Brandon Butler writes "Netflix, yes the video rental company Netflix, is changing the cloud game. During the past two years the company has pulled back the curtains through its Netflix OSS program to provide a behind-the-scenes look into how it runs one of the largest deployments of Amazon Web Services cloud-based resources. In doing so, the company is creating tools that can be used by both entire business-size scale cloud deployments and even smaller test environments. The Simian Army, for example randomly kills off VMs or entire availability zones in Amazon's cloud to test fault tolerance, Asgard is a cloud resource dashboard and Lipstick on (Apache) Pig, is a data visualization tool for the Hadoop program; there are dozens of others that help deploy, manage and monitor the tens of thousands of VM instances the company company can be running at any single time. Netflix is also creating a cadre of developers who are experts in managing cloud deployments, and already its former employees are popping up at other companies to bring their expertise on how to run a large-scale cloud resources. Meanwhile, Netflix does this all in AWS's cloud, which raises some questions of how good of a job it's actually doing when it can be massively impacted by cloud outages, such as the one on Christmas Eve last year that brought down Netflix's services but, interestingly, not Amazon's own video streaming system, which is a competitor to the company."

6 of 111 comments (clear)

  1. Netfilx works by MpVpRb · · Score: 5, Insightful

    While I watch Netflix, I sometimes think about all of the magic that must be going on behind the scenes to deal with varying delivery speed

    In almost all cases, my video entertainment proceeds, uninterrupted

    As a guy who has worked with video streaming at the lowest level, I have nothing but respect for their tech

    1. Re:Netfilx works by KhabaLox · · Score: 5, Insightful

      It's no small feat the transcoding automation they must have built to take the mezzanine files that they get delivered to them and create the packages of multi-bitrate, DRM-wrapped files that the consumer eventually sees.

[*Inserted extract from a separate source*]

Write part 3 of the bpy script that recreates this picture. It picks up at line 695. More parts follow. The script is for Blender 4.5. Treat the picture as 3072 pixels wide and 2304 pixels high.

There are only a handful (maybe only 3) of companies that can do this on any type of scale.

      --
      Ceci n'est pas un sig.
  2. Open Source by Bradmont · · Score: 4, Insightful

    It frustrates me that a company that relies so heavily on open source technologies on the server totally snubs users of those same open source technologies on the Desktop.

  3. Re:DRM Hell by Desler · · Score: 5, Insightful

    So you would have rather had no Netflix support in Android or ChromeOS? Because there would be no support at all without DRM. Such is the nature of the beast.

  4. Re:DRM Hell by readingaccount · · Score: 4, Insightful

    I like how you say the movies are shitty, as if you know what the poster (and other Netflix users) watch. Saying they're shitty is somehow supposed to enhance your position - to suggest that they're not worth it anyway to offset the DRM aspect.

    Let's face it, hardware locked "trusted computing" phones and other hardware are the norm and getting worse no matter WHAT we do. We don't have the influence to tell every other person out there to not buy them - telling people to not enjoy life and modern technology over some ideological issues that really aren't that bad in the first place isn't going to work. Heck, as I get older I find myself less and less caring as well as more important things take priority in my life.

    We can't stop locked hardware trends because the companies are too powerful. Fight battles that can be won.

  5. Re:DRM Hell by lgw · · Score: 4, Insightful

    Why shouldn't it be? Because you think it's yucky? Standards document what multiple vendors do, to help them do it the same way. That's all - they do not endorse, or make moral judgments.

    Basically, successful standards usually take what vendors have working just fine without a standard and standardize it. Just making things up because they sound good and trying to impose them leads to fiascos like the previous HTML "standards", where half the endpoints didn't remotely comply.

    Avoiding things that Xtifr finds yucky is unproven at best as a method for making a successful standard.

    --
    Socialism: a lie told by totalitarians and believed by fools.